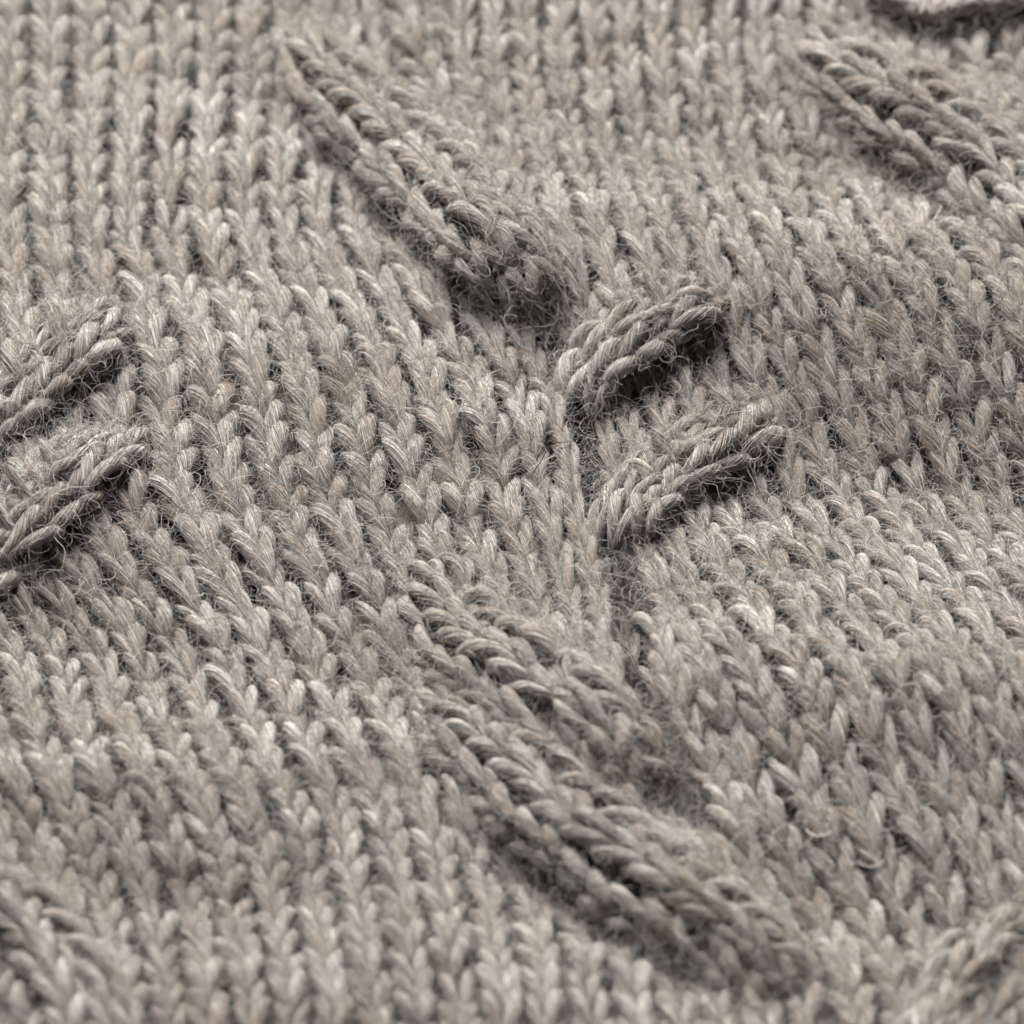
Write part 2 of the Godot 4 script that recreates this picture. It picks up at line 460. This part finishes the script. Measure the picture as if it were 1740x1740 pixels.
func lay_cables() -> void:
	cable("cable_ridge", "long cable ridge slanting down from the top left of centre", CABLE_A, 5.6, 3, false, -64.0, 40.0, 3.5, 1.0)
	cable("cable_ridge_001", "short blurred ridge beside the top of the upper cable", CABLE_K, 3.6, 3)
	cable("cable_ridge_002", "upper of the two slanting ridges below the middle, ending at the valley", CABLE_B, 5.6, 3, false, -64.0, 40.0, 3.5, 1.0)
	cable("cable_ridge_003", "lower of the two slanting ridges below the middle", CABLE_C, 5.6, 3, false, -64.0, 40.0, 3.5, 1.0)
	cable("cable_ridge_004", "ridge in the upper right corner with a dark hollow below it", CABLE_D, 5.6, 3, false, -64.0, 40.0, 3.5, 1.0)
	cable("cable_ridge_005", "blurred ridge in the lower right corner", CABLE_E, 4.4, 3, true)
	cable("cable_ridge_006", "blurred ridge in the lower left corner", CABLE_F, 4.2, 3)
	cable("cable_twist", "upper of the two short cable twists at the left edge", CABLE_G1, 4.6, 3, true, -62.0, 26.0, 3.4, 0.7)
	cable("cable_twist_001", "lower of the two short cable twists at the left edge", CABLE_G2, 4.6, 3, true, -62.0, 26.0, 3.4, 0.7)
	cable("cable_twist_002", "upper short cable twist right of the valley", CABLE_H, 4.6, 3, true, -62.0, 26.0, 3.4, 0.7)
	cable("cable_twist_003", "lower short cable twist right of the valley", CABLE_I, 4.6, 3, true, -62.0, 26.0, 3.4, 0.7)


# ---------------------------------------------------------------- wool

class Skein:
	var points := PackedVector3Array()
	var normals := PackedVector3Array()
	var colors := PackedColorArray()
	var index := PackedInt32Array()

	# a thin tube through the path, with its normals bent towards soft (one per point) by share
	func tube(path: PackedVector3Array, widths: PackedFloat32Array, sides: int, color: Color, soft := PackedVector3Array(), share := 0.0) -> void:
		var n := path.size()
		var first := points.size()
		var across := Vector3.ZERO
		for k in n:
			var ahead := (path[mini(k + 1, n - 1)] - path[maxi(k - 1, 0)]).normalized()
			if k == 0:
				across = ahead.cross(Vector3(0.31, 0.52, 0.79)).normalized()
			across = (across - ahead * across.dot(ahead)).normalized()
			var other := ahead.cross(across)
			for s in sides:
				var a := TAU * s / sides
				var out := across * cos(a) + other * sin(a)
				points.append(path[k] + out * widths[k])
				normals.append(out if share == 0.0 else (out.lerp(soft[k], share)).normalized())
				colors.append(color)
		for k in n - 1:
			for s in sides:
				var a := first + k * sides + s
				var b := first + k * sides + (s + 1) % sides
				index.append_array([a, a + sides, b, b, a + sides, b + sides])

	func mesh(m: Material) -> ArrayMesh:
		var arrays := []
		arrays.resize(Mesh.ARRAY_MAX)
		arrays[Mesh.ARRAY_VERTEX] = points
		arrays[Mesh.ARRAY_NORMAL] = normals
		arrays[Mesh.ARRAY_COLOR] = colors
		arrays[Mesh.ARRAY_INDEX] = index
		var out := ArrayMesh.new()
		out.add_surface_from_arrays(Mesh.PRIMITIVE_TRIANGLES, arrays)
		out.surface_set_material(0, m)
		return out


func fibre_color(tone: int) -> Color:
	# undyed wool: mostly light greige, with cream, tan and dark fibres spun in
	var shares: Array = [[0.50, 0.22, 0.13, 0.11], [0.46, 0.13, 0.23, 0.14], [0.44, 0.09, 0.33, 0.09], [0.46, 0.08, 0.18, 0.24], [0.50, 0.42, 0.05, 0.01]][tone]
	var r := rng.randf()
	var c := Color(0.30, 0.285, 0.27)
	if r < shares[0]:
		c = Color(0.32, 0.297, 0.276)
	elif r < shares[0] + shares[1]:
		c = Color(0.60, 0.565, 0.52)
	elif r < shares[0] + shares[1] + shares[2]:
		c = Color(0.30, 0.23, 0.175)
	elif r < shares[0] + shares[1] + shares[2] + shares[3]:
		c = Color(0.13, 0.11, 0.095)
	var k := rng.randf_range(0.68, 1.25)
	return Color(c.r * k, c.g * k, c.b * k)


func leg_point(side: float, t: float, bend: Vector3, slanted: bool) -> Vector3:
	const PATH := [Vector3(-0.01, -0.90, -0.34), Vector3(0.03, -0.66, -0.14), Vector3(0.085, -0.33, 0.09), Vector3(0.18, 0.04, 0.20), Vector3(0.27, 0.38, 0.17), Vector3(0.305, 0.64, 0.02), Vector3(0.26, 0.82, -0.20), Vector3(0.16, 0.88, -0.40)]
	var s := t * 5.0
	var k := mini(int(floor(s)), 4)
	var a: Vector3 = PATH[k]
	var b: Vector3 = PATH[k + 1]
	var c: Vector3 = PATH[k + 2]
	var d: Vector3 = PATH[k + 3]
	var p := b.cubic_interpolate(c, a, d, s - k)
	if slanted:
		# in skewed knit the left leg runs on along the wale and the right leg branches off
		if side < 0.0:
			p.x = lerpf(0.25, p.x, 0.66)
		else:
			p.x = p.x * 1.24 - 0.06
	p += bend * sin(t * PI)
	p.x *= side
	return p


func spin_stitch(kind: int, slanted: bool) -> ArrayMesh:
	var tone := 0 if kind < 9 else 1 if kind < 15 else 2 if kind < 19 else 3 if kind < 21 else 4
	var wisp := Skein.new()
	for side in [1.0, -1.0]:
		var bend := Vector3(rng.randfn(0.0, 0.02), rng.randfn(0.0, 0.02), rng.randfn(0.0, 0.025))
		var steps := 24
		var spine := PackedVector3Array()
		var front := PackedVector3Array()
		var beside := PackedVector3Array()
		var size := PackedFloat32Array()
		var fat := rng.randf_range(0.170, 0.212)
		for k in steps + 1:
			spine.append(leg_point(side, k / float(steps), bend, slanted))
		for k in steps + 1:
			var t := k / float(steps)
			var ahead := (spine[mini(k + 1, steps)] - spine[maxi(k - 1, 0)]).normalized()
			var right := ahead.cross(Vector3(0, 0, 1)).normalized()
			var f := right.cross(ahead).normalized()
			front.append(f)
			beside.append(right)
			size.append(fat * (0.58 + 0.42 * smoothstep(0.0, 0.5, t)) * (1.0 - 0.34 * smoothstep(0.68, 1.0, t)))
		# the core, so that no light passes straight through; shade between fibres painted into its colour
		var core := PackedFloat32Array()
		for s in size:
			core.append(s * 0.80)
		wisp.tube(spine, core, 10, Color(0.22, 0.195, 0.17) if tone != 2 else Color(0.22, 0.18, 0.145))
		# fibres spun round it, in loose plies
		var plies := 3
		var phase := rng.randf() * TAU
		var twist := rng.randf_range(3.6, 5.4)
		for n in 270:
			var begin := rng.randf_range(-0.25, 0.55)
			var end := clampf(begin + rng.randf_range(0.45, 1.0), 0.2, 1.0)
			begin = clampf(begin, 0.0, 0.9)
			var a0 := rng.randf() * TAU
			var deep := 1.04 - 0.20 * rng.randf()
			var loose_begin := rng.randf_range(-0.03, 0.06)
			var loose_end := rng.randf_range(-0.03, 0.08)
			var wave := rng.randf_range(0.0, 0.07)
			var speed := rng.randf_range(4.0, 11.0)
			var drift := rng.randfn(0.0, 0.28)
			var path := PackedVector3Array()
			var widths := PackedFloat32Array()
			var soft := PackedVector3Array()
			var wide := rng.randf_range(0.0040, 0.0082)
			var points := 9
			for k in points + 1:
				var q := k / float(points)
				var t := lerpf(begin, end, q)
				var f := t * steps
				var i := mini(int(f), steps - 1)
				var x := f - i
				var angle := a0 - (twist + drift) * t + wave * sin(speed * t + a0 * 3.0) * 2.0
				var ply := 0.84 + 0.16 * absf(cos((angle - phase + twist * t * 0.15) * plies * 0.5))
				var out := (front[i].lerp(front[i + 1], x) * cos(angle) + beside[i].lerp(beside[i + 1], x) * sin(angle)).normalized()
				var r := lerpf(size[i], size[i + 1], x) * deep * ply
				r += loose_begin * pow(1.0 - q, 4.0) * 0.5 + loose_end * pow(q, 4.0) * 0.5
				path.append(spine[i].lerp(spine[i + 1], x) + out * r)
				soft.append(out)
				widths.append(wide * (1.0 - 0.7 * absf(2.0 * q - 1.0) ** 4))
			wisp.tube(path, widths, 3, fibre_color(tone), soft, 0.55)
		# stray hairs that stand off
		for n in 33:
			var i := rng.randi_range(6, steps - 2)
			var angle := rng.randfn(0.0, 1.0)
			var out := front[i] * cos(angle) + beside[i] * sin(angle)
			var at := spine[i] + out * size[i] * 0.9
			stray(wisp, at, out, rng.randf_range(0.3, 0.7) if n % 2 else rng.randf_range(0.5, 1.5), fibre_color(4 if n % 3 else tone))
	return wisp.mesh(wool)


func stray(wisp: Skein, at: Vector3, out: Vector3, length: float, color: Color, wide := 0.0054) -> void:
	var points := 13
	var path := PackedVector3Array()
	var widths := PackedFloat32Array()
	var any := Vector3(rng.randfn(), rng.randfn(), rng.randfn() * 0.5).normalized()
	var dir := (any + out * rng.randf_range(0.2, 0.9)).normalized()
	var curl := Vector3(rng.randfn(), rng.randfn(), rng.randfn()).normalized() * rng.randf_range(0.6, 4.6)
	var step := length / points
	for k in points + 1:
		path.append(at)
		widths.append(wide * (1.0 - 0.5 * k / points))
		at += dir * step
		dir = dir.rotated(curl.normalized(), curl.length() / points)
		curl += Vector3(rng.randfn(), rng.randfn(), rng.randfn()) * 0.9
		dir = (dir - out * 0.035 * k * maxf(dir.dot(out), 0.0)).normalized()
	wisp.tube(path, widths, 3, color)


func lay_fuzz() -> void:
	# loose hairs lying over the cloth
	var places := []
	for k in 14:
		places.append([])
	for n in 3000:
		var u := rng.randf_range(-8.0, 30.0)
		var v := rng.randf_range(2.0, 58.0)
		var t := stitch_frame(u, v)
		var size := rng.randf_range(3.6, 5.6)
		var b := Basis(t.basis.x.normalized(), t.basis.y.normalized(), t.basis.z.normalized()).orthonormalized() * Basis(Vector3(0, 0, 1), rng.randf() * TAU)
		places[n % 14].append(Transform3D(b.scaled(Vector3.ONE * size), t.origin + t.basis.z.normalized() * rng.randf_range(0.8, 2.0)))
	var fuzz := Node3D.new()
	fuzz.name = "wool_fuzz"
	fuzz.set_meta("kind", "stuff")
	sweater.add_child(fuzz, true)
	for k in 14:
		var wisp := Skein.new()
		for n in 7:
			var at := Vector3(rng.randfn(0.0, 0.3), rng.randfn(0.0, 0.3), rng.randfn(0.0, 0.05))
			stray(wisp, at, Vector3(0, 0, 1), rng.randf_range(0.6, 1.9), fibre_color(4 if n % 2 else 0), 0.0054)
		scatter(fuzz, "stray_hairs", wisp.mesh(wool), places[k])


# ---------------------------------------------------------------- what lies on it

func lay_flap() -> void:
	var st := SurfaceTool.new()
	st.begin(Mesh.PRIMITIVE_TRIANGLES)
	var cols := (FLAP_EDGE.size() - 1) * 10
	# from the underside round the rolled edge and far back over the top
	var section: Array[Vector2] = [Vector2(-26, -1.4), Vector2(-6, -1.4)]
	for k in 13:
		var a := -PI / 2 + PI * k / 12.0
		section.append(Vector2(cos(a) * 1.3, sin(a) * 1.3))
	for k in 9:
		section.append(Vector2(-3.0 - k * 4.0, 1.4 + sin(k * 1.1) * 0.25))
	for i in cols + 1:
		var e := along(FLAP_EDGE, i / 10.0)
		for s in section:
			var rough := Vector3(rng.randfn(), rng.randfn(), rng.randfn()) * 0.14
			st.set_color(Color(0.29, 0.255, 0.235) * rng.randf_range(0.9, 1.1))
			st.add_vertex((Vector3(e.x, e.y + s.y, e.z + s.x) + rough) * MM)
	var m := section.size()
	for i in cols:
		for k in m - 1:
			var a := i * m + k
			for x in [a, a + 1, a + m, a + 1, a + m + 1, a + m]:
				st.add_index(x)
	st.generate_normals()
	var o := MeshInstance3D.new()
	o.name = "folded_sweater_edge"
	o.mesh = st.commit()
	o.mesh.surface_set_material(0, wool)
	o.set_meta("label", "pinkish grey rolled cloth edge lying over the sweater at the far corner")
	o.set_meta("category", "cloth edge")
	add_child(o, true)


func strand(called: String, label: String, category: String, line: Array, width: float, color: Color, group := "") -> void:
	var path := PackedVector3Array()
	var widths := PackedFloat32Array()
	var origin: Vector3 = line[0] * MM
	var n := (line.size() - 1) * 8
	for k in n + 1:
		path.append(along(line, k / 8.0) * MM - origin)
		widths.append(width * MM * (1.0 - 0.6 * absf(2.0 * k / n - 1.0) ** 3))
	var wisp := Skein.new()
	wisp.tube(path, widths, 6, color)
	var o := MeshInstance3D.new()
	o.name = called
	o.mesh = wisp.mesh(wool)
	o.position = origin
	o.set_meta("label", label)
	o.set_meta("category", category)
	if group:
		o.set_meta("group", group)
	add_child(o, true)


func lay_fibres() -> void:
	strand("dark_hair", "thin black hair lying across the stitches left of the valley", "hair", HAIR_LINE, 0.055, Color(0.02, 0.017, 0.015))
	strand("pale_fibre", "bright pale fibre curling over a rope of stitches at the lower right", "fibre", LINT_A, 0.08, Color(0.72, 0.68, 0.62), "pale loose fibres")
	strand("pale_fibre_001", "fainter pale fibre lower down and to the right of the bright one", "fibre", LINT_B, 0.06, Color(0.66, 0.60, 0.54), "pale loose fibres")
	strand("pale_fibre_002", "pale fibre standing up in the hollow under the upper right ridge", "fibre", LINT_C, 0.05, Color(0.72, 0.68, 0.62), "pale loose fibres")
--
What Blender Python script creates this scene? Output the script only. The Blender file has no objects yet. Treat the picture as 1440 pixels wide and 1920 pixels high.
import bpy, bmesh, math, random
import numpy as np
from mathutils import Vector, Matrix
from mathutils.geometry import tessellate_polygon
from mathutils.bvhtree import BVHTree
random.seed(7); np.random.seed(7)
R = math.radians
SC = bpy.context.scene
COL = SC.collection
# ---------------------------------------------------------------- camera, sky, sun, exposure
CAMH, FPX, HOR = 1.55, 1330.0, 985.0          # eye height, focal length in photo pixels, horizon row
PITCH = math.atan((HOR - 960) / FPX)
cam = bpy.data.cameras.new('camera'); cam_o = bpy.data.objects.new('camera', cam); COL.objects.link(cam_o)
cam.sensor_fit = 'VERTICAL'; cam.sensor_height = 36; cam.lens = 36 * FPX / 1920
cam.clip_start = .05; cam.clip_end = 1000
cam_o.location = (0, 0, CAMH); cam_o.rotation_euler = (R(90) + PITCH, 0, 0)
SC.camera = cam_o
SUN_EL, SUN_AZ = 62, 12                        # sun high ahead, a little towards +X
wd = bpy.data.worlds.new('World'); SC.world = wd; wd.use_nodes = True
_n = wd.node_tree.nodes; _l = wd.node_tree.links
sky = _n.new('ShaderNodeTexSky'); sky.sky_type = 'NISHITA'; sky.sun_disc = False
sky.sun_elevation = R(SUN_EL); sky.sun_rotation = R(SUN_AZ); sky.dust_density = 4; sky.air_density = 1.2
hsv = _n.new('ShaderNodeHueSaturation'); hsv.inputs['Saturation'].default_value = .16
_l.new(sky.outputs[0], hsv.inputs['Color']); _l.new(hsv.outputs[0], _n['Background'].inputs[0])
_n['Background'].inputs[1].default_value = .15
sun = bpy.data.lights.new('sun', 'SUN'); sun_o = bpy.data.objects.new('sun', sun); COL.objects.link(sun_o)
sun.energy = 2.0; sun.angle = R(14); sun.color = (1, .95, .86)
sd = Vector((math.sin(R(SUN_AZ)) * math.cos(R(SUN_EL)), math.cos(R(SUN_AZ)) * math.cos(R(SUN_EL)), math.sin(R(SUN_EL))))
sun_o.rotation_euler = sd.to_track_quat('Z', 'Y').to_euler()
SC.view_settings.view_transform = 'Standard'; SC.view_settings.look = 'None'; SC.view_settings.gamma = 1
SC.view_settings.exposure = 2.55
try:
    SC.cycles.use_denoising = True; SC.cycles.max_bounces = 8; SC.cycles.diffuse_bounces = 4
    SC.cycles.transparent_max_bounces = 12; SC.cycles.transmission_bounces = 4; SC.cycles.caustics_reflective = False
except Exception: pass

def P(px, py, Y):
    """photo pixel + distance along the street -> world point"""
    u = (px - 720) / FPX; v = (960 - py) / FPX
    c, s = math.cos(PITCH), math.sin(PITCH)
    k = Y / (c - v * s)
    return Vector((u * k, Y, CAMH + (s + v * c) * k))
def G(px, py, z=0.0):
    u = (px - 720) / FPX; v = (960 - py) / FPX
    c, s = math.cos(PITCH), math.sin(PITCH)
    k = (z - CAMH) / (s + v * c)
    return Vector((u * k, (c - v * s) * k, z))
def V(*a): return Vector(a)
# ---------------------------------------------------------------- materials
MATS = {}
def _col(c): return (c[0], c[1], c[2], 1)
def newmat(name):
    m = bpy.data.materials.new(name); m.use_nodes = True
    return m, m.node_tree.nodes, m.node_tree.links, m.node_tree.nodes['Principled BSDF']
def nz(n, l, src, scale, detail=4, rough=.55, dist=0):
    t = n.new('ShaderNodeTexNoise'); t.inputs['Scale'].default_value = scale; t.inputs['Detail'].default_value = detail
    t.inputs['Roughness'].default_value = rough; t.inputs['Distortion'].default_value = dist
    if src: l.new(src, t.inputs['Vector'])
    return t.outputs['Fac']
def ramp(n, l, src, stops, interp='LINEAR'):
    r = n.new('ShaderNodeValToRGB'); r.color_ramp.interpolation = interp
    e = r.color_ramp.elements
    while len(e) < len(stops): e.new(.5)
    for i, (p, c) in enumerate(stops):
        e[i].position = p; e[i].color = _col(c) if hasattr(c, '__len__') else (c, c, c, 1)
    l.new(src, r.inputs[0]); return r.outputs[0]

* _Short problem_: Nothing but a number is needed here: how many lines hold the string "scene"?

* _Written solution_: 2